(Stored items from a collection)
┌──

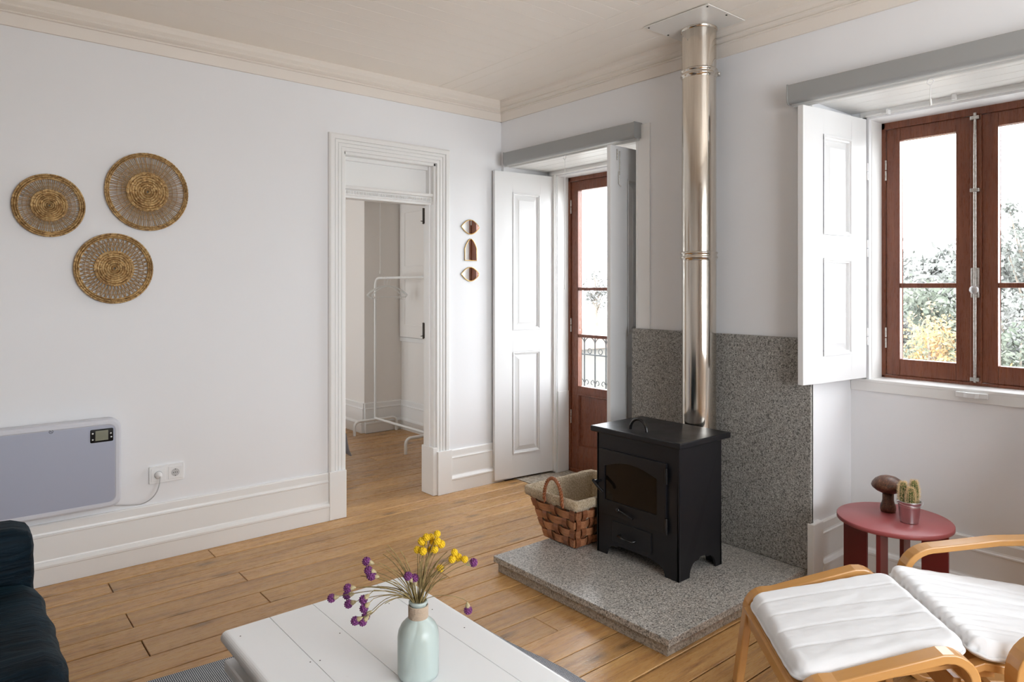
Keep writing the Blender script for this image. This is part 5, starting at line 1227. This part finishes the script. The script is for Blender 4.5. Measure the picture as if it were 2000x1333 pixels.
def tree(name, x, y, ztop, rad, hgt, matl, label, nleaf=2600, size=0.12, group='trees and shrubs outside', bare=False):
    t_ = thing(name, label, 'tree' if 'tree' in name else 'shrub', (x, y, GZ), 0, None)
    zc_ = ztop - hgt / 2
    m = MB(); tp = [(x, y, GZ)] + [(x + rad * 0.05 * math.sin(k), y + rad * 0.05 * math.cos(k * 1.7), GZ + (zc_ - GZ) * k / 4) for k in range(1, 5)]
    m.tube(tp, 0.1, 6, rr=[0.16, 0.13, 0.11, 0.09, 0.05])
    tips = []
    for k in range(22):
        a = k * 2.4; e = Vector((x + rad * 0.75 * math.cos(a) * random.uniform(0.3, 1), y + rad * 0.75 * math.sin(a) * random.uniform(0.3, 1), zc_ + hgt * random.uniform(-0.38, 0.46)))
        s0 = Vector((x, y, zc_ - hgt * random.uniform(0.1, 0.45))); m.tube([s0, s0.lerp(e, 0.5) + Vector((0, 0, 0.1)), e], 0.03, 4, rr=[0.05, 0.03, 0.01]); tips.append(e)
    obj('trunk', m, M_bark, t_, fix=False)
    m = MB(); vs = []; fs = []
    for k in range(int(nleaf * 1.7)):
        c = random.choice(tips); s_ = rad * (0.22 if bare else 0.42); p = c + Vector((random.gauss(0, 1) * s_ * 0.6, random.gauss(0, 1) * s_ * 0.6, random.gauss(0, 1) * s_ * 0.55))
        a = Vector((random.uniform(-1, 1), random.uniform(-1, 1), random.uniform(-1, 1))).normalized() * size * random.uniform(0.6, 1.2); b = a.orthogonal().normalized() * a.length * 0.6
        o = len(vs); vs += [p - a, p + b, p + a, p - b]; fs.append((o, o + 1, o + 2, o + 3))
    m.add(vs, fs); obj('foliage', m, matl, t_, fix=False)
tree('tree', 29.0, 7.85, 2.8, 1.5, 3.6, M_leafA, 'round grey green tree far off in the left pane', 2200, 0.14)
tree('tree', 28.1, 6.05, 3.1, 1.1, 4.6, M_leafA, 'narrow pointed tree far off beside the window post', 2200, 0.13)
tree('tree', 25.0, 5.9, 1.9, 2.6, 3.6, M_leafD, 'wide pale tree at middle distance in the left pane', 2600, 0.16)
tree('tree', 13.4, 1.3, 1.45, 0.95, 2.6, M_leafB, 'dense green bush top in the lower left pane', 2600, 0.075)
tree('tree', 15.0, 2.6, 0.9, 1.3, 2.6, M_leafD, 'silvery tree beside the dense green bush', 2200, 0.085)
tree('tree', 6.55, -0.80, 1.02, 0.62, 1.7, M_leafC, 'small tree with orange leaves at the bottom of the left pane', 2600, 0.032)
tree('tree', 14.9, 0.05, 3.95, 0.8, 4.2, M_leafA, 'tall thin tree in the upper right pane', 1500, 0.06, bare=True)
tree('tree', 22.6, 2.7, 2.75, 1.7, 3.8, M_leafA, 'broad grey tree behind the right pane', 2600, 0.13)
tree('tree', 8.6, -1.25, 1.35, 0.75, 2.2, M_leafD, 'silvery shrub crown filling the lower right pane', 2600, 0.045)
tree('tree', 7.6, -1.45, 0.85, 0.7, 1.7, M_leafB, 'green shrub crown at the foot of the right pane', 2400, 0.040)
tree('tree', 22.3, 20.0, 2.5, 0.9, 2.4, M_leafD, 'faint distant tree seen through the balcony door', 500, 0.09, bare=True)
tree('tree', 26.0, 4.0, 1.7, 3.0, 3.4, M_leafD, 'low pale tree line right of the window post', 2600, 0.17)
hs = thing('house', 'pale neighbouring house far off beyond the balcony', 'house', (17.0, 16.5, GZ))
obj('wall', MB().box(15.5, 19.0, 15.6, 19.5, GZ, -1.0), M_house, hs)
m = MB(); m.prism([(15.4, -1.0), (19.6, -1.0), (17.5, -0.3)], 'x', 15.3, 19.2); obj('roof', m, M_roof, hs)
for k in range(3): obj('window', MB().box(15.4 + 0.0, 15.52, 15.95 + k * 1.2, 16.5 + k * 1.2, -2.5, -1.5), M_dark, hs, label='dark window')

└──
┌──

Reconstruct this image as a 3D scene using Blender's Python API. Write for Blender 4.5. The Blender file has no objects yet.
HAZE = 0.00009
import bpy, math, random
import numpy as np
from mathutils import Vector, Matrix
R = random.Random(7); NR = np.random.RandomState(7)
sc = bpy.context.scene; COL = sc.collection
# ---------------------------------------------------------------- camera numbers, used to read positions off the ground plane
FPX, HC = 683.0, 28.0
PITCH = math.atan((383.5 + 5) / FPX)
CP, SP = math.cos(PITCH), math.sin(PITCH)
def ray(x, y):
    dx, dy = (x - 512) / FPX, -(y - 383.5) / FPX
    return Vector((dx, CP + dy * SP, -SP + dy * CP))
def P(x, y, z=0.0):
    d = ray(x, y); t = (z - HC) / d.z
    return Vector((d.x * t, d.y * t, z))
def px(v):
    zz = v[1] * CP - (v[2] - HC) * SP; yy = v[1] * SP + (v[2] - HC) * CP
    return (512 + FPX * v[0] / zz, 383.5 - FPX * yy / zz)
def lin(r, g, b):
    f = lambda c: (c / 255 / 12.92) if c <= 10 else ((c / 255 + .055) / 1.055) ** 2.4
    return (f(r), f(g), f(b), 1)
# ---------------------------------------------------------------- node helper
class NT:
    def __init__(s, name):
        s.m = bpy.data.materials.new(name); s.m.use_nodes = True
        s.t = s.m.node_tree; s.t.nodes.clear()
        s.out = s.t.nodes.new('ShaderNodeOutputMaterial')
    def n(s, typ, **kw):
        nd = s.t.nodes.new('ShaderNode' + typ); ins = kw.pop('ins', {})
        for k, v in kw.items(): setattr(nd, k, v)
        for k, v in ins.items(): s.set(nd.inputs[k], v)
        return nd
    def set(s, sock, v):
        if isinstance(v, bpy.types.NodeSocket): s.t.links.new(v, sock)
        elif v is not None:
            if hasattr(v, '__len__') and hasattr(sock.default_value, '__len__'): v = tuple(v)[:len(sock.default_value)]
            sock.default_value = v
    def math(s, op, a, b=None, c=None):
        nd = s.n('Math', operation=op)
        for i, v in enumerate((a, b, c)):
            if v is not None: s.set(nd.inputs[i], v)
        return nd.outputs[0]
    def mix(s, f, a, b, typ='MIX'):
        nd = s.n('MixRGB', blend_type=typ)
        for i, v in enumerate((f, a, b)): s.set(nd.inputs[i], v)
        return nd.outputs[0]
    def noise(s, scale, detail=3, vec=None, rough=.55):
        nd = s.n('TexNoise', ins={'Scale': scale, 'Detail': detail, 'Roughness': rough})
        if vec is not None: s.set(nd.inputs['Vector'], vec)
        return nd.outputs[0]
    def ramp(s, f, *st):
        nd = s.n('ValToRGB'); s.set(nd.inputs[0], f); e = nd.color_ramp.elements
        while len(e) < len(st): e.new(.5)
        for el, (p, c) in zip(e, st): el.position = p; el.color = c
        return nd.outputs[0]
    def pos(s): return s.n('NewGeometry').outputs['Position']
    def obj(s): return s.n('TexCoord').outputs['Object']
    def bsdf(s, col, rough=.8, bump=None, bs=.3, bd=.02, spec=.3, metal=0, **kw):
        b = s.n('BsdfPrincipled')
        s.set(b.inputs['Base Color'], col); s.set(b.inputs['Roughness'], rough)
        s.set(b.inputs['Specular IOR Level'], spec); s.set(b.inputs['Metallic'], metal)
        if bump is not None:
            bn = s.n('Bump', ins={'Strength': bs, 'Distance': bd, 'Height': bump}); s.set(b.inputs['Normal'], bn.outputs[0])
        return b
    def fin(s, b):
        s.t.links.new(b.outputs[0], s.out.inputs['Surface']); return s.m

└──

§ TASK BRIEF
Find each line in the records holding the string "scene" and show it.

§ EXERCISE SOLUTION
Reconstruct this image as a 3D scene using Blender's Python API. Write for Blender 4.5. The Blender file has no objects yet.
sc = bpy.context.scene; COL = sc.collection